Aiming to address the growing impact of climate change, the Governor of Hawaii has signed a new law to collect the state’s transient accommodations tax (TAT) from visitors staying in Hawaiian hotels and their short-term rentals tax by 0.75 percentage points, bringing it to 11%.

The ‘Green Fee’ will start from 1 January 2026 and a $400 night stay would cost an additional $3. Even cruise ship passengers will too, prorated for the number of days their vessel is in a Hawaii port for the first time.

The fee is expected to raise between $80 million and $100 million a year for projects that include fortifying fire breaks, upgrading technology, and combating erosion and invasive species.

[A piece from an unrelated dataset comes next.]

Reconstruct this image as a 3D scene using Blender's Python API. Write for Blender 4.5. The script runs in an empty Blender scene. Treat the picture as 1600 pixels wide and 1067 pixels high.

However, it is far below the over $200 million a year that Hawaii, the happiest state in the US, would need.

According to media reports, Justifying the decision to collect ‘Green Fee,’ the Governor said that if they don’t do proper destination management, don’t tend the beaches properly, and don’t make sure the parks are perfect, people will stop coming here.

Green said his climate advisory team will work with lawmakers, state agencies and land owners to set priorities. The non-profits will be able to access grants from the fund and the feedback from local residents will also be considered.

“There is exposed piping. There are some properties, frankly, almost all the oceanfront properties are struggling to keep up with the projects, but where there is public interest, which is people coming to Hawaii, their safety is on the line, and the revenues would otherwise go away if we lose a property,” Green explained.

The funds are expected to help buffer a loss of federal funding, with Hawaii expected to cover more costs of disaster mitigation. “Get ready to give us the input because this is when we say it’s historic, it is a new thing,” he said.

While the fee is relatively low, it does have a ripple effect on tourist spending and Hawaii’s economy. The hotel industry opposed the measure, but is focusing on the long-term positive impacts for the greater good.

Highest Taxes

The 11% TAT, combined with each county’s 3% lodging tax and a 4.7% general excise tax, puts a Hawaii visitor’s tax bill to nearly 19%, among the highest in the nation.

“It’s important so people see that where we have shoreline erosion near hotels, we are able to protect these incredible assets; where we have people being displaced, we are able to help them,” Green said on Tuesday.

“Where we see sea level rise coming up, we can adapt and we can actually have these resources from the hard monies and also likely bonds from these dollars to help us go forward with large projects as the Legislature sees fit, as the people across our state express need,” he said.

Hawaiʻi Hotel Alliance spokesperson Kekoa McClellan added that while any increase to the TAT will impact hotels, ultimately, because it is going to preserve natural resources that attract tourists, it’s a good thing.

“This direct investment in sustainable tourism, in sand replenishment and renourishment in mitigating the impacts of climate change that are affecting our visitor industry is going to guarantee that we can have a thriving visitor economy,” McClellan said.